◆ **Data entries**:

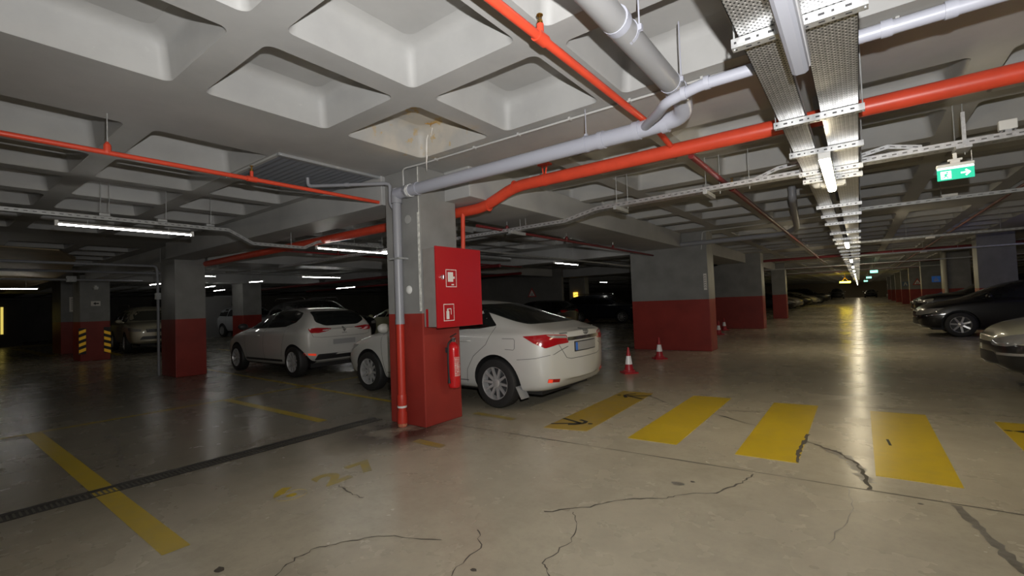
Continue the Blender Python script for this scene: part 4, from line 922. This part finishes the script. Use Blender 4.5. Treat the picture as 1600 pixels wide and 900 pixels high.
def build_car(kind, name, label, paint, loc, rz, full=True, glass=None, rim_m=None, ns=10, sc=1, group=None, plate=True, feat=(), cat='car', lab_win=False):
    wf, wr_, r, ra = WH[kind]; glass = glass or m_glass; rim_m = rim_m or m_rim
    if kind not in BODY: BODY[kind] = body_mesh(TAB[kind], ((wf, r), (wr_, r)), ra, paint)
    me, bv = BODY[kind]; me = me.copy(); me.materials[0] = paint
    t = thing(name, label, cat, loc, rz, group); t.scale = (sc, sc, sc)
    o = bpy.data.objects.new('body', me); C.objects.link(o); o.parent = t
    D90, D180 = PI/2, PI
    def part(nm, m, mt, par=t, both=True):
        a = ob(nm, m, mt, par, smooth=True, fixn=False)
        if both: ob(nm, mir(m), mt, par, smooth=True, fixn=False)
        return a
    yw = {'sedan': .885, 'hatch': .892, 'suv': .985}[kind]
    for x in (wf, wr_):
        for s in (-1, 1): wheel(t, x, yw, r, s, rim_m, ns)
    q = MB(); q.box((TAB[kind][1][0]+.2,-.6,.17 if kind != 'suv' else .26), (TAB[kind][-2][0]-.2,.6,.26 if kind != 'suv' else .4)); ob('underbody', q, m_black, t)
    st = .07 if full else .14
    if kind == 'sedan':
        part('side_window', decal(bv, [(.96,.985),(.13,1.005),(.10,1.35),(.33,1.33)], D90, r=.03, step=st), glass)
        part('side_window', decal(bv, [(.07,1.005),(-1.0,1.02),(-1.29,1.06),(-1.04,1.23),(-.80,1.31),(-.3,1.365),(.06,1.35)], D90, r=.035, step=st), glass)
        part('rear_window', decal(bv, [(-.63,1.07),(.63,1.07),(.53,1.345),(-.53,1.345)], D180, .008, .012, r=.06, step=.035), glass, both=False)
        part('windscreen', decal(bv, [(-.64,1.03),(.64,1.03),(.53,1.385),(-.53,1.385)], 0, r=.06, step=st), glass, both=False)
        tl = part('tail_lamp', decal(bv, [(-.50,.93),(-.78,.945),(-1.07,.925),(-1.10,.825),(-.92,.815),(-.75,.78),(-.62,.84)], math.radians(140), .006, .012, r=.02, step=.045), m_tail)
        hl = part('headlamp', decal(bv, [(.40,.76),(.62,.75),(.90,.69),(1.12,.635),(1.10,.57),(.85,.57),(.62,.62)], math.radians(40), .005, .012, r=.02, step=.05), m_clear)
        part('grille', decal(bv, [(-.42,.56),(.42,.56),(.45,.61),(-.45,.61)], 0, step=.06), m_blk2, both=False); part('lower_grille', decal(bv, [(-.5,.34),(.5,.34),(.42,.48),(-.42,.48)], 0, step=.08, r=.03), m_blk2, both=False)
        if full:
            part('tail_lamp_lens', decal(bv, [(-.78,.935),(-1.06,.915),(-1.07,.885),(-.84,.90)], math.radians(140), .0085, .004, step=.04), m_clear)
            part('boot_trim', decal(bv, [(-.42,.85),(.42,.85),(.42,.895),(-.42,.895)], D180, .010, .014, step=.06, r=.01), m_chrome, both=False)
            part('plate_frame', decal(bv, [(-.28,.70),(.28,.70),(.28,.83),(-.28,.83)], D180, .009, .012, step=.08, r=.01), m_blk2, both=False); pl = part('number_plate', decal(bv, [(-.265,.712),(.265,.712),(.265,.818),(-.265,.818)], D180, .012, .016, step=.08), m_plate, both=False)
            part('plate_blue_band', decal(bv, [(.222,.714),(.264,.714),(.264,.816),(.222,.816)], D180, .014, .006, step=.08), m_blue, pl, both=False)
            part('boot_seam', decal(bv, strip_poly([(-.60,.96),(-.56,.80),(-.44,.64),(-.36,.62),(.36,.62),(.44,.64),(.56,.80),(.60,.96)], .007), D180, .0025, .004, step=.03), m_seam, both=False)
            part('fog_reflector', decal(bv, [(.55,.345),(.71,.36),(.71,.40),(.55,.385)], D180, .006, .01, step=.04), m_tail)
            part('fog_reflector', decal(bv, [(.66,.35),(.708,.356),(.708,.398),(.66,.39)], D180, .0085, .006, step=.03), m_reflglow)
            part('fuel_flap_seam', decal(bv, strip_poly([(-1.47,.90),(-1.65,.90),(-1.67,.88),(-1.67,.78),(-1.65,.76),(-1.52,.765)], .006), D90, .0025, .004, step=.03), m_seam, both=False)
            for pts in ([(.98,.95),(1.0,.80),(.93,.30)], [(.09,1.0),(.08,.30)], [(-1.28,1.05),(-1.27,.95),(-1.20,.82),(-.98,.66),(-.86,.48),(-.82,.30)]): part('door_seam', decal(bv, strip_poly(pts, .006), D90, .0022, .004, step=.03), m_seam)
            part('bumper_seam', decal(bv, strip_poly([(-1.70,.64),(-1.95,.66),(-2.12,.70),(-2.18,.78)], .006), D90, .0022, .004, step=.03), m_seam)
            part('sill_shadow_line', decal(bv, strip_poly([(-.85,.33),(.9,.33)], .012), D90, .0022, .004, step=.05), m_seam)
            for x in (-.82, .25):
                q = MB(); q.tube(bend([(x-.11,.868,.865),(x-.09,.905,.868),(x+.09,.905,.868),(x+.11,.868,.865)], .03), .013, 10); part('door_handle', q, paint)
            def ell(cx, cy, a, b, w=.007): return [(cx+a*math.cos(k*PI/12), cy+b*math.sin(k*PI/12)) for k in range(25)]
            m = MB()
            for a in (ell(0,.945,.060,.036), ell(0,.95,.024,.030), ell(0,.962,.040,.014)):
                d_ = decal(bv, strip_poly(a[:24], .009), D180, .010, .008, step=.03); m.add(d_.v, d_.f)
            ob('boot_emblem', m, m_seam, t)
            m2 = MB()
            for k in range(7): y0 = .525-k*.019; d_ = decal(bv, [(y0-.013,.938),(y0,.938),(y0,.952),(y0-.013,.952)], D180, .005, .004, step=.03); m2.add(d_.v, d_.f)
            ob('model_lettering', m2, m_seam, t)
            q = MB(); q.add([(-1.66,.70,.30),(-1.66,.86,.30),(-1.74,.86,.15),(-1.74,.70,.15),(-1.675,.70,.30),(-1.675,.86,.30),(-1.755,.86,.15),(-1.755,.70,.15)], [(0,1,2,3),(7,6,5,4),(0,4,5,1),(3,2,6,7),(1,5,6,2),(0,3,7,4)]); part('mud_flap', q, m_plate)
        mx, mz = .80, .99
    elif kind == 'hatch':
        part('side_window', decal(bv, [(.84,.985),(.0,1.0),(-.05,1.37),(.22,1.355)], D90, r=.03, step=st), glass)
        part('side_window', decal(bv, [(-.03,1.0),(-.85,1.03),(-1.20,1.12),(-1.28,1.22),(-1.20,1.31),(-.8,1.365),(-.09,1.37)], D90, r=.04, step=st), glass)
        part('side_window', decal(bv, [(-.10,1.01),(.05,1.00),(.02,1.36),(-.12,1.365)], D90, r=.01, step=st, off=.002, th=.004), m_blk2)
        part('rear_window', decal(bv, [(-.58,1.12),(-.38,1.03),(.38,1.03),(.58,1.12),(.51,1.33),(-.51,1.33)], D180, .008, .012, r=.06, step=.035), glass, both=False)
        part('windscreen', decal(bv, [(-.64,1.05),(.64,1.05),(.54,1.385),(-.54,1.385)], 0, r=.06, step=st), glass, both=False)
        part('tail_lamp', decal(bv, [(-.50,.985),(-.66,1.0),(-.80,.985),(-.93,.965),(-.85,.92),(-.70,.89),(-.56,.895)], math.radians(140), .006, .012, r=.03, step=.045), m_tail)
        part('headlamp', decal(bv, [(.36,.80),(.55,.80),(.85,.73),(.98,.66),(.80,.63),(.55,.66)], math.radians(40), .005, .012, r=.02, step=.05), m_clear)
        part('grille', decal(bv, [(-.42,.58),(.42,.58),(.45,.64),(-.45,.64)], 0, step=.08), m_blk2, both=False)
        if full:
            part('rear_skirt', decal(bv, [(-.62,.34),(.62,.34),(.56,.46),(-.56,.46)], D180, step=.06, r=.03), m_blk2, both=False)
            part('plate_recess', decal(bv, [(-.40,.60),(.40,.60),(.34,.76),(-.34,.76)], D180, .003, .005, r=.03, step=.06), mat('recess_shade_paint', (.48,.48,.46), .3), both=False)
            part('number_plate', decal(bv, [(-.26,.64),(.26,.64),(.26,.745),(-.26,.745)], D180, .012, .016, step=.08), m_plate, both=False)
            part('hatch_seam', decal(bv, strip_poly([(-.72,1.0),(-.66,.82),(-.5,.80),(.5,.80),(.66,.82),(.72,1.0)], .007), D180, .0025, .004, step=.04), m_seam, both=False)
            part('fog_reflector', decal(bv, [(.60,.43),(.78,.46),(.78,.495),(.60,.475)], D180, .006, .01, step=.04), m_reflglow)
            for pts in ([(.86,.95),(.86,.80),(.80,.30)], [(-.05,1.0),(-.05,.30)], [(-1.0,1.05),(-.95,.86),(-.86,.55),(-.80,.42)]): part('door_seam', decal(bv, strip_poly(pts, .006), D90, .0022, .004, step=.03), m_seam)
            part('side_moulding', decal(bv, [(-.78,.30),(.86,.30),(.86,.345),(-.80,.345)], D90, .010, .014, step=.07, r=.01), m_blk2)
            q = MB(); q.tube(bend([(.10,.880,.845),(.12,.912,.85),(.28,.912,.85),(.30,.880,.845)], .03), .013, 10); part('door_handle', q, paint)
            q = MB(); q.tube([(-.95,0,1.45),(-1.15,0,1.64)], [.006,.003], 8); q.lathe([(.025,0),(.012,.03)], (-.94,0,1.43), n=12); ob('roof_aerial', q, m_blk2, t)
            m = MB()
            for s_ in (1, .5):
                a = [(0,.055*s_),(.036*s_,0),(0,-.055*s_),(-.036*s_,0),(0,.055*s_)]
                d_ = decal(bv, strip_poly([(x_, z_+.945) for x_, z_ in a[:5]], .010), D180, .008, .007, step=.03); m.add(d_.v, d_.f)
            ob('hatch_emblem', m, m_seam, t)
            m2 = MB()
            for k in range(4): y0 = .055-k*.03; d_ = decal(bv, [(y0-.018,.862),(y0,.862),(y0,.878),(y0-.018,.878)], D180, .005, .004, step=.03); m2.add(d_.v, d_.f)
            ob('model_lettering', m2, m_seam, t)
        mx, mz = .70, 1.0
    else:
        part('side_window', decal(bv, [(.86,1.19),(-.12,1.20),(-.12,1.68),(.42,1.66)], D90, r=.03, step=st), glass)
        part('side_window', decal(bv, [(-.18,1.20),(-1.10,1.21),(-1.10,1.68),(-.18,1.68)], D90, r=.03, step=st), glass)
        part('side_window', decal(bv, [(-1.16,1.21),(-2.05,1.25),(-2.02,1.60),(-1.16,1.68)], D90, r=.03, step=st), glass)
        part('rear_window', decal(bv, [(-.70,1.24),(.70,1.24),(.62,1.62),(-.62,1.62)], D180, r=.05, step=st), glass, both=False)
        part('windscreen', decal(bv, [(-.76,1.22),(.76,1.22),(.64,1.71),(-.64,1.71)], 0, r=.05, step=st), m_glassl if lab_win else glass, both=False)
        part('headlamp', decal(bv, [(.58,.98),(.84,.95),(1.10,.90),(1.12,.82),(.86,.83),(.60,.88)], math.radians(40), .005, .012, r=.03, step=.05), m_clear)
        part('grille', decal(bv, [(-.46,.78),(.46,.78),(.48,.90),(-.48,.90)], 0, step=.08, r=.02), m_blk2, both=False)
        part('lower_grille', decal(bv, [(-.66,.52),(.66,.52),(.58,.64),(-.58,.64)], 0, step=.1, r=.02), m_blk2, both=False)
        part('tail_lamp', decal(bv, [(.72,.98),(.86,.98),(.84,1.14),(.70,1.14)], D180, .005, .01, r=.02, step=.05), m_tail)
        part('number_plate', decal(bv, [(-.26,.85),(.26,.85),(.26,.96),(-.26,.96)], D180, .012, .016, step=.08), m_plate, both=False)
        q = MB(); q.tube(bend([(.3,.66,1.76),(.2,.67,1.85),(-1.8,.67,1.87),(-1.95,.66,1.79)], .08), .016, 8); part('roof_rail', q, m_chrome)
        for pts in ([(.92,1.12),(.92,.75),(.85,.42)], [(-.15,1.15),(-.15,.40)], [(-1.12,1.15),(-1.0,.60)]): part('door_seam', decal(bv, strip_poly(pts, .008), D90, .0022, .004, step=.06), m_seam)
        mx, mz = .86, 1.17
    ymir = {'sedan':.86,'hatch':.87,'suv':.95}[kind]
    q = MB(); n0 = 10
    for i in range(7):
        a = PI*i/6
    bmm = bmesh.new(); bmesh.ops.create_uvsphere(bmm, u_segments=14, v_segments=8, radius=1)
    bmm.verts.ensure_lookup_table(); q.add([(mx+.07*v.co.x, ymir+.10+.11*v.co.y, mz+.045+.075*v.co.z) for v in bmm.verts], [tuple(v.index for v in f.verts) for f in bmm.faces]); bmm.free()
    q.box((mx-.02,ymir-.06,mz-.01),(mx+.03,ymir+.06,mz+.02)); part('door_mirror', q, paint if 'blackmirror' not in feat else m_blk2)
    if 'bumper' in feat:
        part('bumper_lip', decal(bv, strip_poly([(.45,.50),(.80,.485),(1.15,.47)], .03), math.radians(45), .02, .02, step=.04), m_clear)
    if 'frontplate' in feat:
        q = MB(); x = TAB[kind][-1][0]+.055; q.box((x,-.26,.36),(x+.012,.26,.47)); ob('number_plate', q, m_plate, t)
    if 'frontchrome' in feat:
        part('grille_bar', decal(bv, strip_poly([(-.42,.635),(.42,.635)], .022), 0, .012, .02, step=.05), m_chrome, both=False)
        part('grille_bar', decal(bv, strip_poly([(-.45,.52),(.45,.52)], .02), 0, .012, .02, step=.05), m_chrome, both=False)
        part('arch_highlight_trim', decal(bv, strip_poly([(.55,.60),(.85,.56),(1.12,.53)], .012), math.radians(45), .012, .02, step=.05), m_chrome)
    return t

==

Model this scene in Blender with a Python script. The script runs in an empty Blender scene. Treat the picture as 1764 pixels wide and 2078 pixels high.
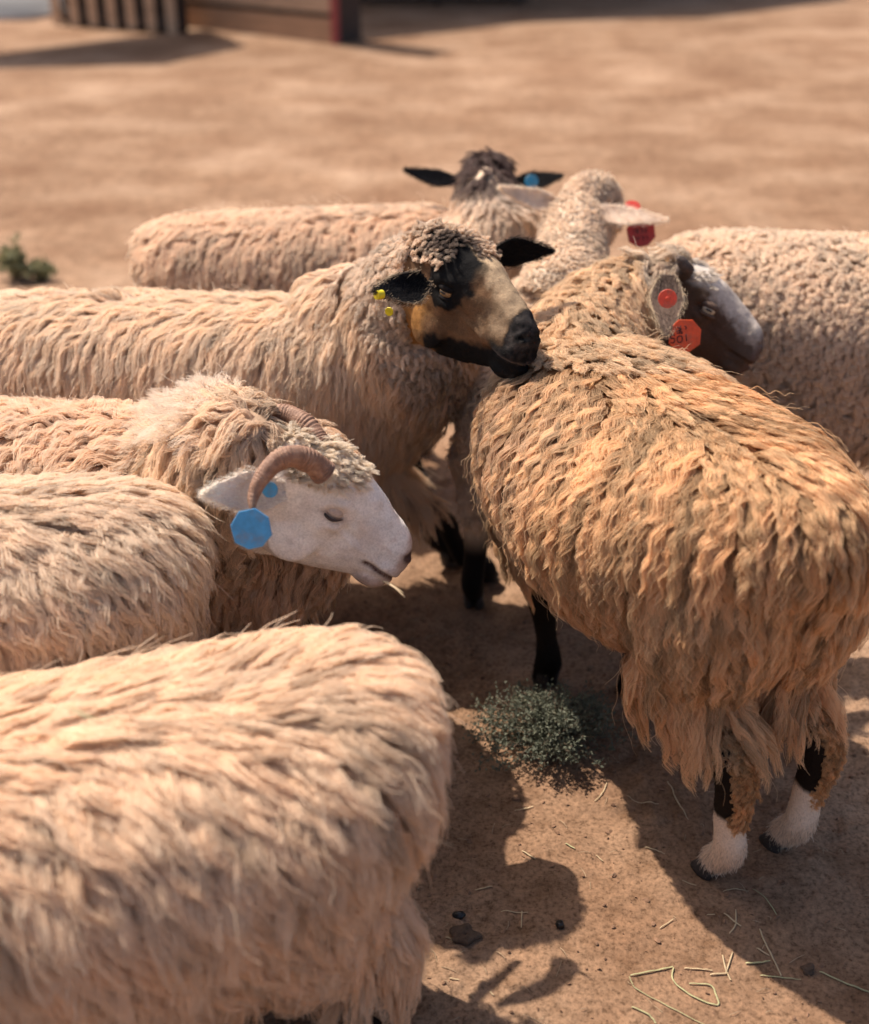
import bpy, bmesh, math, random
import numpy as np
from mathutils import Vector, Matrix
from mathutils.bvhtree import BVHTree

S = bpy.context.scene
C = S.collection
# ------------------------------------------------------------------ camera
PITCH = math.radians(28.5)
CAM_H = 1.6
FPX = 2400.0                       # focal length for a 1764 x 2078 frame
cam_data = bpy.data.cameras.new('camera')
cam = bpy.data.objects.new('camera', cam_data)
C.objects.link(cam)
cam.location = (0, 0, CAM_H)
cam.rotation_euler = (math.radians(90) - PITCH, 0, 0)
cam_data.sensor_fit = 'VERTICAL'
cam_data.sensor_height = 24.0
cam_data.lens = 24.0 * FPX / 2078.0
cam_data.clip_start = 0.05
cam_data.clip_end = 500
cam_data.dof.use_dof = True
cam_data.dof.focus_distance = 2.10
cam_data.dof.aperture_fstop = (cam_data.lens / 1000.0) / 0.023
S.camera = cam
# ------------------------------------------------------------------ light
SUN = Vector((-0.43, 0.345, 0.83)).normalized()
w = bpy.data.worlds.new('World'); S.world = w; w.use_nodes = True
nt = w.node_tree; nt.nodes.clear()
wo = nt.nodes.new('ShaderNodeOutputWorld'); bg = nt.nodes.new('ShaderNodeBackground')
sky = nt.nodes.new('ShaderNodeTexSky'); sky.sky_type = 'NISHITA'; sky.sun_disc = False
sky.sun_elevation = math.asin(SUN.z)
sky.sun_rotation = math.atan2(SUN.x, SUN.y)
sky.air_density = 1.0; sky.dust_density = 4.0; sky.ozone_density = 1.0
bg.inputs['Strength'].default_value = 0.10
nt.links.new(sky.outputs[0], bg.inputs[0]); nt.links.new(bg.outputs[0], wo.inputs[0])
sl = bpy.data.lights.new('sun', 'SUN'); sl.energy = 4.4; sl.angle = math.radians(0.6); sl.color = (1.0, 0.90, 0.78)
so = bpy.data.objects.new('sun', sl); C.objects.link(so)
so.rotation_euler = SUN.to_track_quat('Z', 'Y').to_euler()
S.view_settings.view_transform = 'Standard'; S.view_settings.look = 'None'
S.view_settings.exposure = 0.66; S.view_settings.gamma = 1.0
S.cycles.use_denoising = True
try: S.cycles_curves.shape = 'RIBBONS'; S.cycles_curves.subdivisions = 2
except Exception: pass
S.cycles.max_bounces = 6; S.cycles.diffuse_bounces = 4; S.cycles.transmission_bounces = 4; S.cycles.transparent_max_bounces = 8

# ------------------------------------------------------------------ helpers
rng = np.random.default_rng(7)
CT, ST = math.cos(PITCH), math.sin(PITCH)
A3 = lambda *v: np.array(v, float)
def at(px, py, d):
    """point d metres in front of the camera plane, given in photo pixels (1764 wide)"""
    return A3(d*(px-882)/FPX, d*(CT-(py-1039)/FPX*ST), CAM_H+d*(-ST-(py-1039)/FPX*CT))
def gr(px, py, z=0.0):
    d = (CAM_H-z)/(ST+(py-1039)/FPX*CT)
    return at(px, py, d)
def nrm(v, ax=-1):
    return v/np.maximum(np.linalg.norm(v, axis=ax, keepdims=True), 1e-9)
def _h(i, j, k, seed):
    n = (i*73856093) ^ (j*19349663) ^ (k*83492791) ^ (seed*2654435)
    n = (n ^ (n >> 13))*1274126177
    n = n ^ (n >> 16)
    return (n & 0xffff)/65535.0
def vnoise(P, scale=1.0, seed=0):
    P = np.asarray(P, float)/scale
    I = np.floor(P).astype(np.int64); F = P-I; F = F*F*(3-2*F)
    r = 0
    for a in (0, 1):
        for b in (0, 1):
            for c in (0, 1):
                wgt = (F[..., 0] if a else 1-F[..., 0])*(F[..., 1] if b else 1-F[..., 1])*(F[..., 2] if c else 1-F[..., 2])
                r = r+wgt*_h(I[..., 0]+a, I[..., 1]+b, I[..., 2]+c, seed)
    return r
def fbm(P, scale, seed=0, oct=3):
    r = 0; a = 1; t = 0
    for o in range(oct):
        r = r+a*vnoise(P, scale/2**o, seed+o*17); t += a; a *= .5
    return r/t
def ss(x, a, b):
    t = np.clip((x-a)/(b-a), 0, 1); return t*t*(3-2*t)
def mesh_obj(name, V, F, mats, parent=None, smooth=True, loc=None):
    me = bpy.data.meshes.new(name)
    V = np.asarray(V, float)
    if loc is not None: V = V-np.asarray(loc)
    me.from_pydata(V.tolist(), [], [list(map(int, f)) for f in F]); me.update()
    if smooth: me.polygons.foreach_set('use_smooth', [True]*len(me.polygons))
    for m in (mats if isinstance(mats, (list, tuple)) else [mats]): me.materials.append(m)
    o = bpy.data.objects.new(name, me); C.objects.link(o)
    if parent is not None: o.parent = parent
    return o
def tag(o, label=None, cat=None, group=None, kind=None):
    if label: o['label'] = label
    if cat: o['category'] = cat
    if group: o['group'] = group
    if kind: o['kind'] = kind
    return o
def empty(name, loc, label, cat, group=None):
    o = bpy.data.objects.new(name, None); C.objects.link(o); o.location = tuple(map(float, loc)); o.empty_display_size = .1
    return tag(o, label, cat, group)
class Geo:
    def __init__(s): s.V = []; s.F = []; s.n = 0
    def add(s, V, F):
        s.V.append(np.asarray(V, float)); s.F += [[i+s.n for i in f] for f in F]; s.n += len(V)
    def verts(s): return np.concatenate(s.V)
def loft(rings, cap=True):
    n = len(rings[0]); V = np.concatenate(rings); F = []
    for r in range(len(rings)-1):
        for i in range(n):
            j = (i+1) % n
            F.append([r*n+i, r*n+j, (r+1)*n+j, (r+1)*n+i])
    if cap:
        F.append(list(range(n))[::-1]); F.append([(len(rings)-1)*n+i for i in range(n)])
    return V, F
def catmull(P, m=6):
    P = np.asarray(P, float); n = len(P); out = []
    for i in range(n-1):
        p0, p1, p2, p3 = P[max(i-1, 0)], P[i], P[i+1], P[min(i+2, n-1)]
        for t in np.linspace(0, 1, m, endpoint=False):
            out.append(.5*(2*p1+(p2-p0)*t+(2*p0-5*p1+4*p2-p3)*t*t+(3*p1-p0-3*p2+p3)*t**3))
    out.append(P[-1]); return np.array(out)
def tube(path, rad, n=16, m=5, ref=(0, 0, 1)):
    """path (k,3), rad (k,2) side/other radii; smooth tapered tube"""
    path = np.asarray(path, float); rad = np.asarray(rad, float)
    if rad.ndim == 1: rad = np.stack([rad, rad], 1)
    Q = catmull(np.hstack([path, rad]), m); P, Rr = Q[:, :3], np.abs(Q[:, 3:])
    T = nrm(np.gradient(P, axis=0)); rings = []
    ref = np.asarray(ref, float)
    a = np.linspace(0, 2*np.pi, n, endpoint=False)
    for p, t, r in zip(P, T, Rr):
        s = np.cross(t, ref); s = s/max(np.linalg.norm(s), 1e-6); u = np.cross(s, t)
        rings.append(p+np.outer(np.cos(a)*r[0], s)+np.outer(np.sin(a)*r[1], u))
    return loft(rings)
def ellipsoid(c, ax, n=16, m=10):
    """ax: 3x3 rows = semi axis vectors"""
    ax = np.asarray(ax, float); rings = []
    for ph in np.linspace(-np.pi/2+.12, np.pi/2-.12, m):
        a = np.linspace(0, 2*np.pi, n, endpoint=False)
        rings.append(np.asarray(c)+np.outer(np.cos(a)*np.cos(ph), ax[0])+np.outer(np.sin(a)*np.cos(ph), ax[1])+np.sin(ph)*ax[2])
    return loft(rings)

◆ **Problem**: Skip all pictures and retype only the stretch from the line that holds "Model this scene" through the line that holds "from mathutils.bvhtree import BVHTree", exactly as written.

◆ **The completed task**:
Model this scene in Blender with a Python script. The script runs in an empty Blender scene. Treat the picture as 1764 pixels wide and 2078 pixels high.
import bpy, bmesh, math, random
import numpy as np
from mathutils import Vector, Matrix
from mathutils.bvhtree import BVHTree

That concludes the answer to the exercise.